→ Written exercise
Locate each line holding the string "this" and copy it.

→ Source data
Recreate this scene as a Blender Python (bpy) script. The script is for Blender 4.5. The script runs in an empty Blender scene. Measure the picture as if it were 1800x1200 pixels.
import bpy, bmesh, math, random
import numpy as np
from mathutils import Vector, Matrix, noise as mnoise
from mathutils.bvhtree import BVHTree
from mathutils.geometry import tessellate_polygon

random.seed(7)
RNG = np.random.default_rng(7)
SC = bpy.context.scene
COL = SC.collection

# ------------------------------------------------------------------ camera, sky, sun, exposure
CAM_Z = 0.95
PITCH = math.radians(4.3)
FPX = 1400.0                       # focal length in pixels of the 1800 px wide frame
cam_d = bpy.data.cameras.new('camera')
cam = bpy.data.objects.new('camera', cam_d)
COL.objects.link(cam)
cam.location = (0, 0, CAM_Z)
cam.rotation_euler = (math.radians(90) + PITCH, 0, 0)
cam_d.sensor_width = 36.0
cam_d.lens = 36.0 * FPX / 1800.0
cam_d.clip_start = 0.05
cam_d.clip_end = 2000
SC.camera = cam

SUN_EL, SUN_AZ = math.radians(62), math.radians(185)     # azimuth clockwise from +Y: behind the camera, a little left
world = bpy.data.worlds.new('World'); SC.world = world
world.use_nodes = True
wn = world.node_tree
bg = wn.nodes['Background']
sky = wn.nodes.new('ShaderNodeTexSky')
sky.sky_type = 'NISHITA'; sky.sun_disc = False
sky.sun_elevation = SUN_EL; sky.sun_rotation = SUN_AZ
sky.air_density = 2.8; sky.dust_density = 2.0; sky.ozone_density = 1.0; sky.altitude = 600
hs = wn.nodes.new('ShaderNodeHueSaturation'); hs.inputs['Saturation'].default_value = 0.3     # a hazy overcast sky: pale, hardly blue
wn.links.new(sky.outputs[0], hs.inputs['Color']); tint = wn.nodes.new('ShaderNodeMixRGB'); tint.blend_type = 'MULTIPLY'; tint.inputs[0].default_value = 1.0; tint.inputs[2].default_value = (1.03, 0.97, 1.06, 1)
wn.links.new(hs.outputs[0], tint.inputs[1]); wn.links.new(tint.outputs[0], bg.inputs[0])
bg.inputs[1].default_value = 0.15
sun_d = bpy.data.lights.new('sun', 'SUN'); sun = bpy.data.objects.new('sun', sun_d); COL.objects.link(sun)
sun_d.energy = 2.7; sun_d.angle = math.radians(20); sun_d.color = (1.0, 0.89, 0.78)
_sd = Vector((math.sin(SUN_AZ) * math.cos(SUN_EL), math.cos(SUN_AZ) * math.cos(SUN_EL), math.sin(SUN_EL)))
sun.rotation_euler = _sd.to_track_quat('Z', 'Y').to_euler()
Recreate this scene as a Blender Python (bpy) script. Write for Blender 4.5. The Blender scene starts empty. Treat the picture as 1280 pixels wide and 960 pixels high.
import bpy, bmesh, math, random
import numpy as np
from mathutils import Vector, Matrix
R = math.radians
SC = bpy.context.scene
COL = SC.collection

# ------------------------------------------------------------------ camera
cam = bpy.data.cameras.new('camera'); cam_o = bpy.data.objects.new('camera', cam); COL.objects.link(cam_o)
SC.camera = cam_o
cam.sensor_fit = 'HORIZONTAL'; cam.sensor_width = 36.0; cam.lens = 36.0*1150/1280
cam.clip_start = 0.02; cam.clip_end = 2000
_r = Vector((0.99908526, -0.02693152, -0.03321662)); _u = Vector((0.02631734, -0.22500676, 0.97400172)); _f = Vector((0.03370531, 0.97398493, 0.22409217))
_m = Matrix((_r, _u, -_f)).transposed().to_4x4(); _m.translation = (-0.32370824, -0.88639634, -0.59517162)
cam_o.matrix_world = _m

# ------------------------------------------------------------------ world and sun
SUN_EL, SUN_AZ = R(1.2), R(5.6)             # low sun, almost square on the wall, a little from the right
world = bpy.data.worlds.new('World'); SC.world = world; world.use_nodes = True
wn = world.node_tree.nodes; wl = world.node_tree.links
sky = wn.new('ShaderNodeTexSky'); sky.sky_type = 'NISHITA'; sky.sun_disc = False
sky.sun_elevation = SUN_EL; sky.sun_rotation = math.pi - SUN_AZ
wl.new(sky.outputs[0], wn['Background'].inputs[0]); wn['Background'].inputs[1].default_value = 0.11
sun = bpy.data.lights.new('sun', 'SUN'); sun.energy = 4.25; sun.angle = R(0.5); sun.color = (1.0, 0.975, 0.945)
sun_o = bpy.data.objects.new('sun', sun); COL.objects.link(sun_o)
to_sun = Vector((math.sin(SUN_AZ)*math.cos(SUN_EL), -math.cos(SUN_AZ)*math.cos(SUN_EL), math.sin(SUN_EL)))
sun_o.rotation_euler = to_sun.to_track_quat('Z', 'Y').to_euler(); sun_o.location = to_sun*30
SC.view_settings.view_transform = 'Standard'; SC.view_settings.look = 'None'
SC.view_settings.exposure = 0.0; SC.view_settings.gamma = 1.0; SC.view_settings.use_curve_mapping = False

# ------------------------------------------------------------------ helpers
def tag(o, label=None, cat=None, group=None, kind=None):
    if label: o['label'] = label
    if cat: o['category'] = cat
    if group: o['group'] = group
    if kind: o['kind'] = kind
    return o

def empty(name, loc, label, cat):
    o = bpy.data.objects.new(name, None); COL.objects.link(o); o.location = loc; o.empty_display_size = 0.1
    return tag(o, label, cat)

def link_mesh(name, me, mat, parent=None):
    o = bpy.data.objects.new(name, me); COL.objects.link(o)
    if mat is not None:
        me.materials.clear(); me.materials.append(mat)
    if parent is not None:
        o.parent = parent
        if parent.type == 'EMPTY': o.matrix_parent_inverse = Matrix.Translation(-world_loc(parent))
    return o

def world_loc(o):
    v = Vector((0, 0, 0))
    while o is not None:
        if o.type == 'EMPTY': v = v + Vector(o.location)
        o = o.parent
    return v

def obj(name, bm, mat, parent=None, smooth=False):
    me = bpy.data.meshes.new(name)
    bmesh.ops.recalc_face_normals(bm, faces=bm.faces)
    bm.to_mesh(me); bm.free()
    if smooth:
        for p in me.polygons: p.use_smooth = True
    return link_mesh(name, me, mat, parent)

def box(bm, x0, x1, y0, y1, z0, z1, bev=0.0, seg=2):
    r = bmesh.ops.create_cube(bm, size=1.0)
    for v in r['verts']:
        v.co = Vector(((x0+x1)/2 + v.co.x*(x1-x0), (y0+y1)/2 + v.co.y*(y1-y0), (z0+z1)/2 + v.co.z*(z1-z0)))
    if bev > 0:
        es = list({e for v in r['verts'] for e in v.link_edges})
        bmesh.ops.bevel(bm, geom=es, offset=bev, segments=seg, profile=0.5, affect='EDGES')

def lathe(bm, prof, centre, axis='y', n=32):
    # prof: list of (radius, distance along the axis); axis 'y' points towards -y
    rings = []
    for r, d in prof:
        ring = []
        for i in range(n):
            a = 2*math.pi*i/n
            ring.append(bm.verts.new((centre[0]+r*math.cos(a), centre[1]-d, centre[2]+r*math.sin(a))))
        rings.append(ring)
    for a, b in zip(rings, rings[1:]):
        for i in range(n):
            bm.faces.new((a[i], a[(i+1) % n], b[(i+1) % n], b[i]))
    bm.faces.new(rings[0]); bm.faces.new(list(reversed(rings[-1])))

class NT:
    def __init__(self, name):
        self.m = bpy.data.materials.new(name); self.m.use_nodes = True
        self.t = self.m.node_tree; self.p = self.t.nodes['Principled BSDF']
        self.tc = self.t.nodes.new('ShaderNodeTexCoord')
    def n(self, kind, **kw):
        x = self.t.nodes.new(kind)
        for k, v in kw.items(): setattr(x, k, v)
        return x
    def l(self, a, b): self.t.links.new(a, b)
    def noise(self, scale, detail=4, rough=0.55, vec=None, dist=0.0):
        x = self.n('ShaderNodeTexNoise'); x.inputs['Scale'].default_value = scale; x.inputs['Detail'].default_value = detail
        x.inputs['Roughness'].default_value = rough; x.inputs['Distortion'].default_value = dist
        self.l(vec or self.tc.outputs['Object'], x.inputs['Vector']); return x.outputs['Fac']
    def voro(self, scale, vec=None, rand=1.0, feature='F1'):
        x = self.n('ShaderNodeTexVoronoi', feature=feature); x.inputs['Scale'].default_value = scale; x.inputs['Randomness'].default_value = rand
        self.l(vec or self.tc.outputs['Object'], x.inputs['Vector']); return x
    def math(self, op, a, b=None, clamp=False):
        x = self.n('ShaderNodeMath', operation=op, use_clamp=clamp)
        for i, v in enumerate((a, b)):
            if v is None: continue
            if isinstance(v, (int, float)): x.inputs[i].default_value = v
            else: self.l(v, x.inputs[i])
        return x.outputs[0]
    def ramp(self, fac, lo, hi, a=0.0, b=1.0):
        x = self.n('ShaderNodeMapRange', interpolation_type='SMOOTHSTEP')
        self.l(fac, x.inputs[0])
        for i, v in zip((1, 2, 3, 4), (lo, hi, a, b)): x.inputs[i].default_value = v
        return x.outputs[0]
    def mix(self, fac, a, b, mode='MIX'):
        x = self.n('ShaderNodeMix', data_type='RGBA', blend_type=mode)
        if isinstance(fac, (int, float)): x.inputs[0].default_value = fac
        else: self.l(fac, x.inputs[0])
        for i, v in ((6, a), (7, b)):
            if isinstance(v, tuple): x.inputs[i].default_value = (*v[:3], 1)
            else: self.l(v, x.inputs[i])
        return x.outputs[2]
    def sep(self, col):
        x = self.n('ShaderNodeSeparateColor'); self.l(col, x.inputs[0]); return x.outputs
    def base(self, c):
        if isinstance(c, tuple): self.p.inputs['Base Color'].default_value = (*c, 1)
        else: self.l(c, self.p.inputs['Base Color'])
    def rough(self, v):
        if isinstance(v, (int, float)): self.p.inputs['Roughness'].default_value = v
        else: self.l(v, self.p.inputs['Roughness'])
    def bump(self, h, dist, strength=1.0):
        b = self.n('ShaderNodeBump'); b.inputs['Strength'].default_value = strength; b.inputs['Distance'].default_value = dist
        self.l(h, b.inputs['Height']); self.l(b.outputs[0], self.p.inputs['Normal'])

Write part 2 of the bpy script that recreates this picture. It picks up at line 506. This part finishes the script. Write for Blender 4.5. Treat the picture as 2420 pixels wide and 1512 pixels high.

→ Task answer
Recreate this scene as a Blender Python (bpy) script. The script is for Blender 4.5. The script runs in an empty Blender scene. Measure the picture as if it were 1800x1200 pixels.
Recreate this scene as a Blender Python (bpy) script. Write for Blender 4.5. The Blender scene starts empty. Treat the picture as 1280 pixels wide and 960 pixels high.
Write part 2 of the bpy script that recreates this picture. It picks up at line 506. This part finishes the script. Write for Blender 4.5. Treat the picture as 2420 pixels wide and 1512 pixels high.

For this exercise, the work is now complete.